Sustainability: streets made of plastic waste – economy

Conventional road building is hard work, noisy and dirty. Before the traffic can roll in, the ground has to be prepared with tons of sand, grit, gravel and tar. After all, the new roadway should be able to withstand the stresses and strains of cars and trucks for decades and lose its shape as little as possible. Every cable and pipe must be carefully planned. Every change means massive excavation work and a new construction site.

With prefabricated modules made of recycled plastic, the Dutch start-up “Plasticroad” promises much faster and easier road construction. Like prefabricated parquet, road sections can be put together with the new system. Heavy foundations and laborious excavation work are not necessary. The relatively light elements made of plastic granulate can be laid in a simple bed of sand. In addition, a cavity for all the necessary cables is integrated in the interior of the modules, similar to some of the walls of modern prefabricated house construction.

Product developer Anne Koudstaal from Plasticroad describes the advantages of the concept as the prefabricated structure not only makes the construction but also the maintenance of streets easier, since access to the carriageway becomes easier.

There are also objections to the use of plastic in road construction

The plastic granulate from which the road modules are made consists of recycled plastic. Instead of releasing the environmentally harmful greenhouse gas CO₂ from waste incineration, yoghurt pots, bottle caps or straws are shredded and used as part of a street. If individual modules are exchanged, they can be recycled and processed one hundred percent as raw material into new road elements – without the use of new materials and without causing waste.

Given the global plastic waste problem, the idea of ​​reusing recycled plastic in streets sounds tempting. It’s not entirely new either. The use of plastic in road repairs is being tested in Cumbria in north-west England. In parts of India, this has even been mandatory since 2015. However, the whole street is not built from plastic, recycled plastic only replaces a small part of the bitumen that serves as a binding agent in the asphalt.

However, there are also objections to the use of plastic in road construction. The Federal Environment Agency fears that microscopic pieces of plastic will be distributed in the environment through abrasion from the road and that this could pollute the respective ecosystem in the long term. With the Plasticroad system, abrasion is prevented by a coating that also protects the material from aging processes caused by UV radiation.

First pilot project in the Netherlands: 30 meter long bicycle lanes

And the new modular street can do even more: Thanks to the cavity inside, it also serves as a rainwater reservoir and could thus become a valuable component of sustainable urban infrastructure in view of the increasing heavy rain events in Europe forecast by climate experts. Because the existing sewer systems are not dimensioned for such large amounts of water. The result: floods and stagnant water on the streets. The modules from Plasticroad, on the other hand, catch the water inside and drain it slowly and in a controlled manner to the ground.
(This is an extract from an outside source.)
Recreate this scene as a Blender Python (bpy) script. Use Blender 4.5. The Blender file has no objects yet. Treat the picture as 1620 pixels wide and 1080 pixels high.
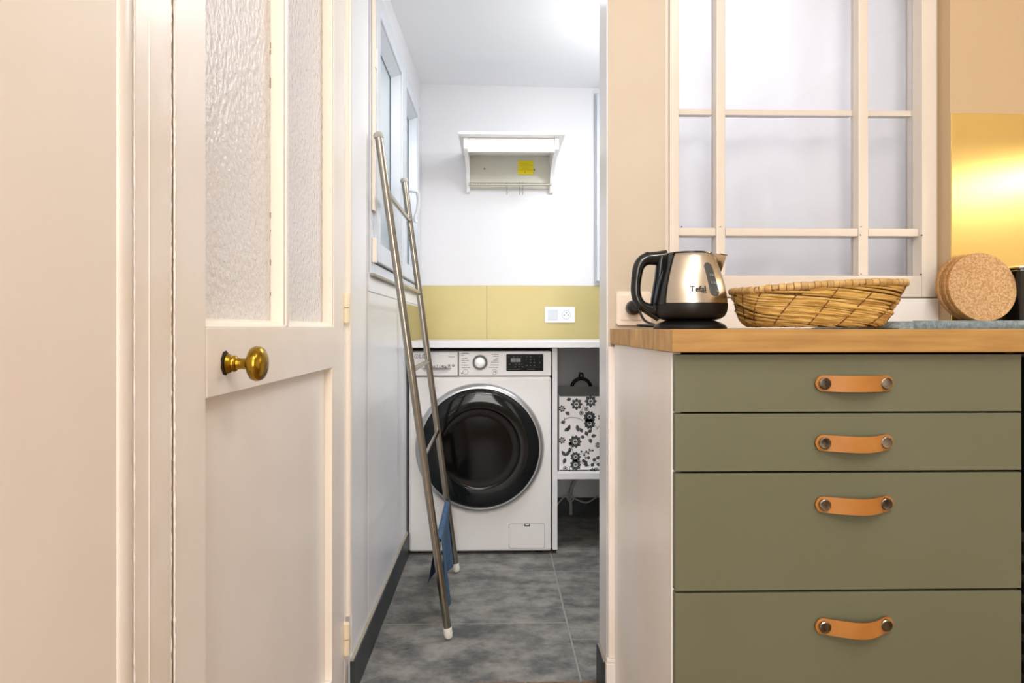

The team has been working on the elements of the plastic road for eight years. The first pilot projects were built in the Dutch municipalities of Zwolle and Giethoorn, each in the form of a 30-meter-long cycle path. Each lane contains around a ton of recycled plastic, which corresponds to around 218,000 plastic cups and weighs four times less than that of a conventional road. Since autumn 2018, sensors in both test sections have been providing data on the temperature of the material, the number of bicycles passed or the water level in the lane. The data made it possible to make the road even more robust than the pilots, so that cars can now drive on it, according to Plasticroad.

Industrial production has now started. The first parking spaces and a residential street were realized this year in the municipality of Almere. Ultimately, only years of practical tests can show how the product behaves under road conditions with higher loads than with the cycle path pilots.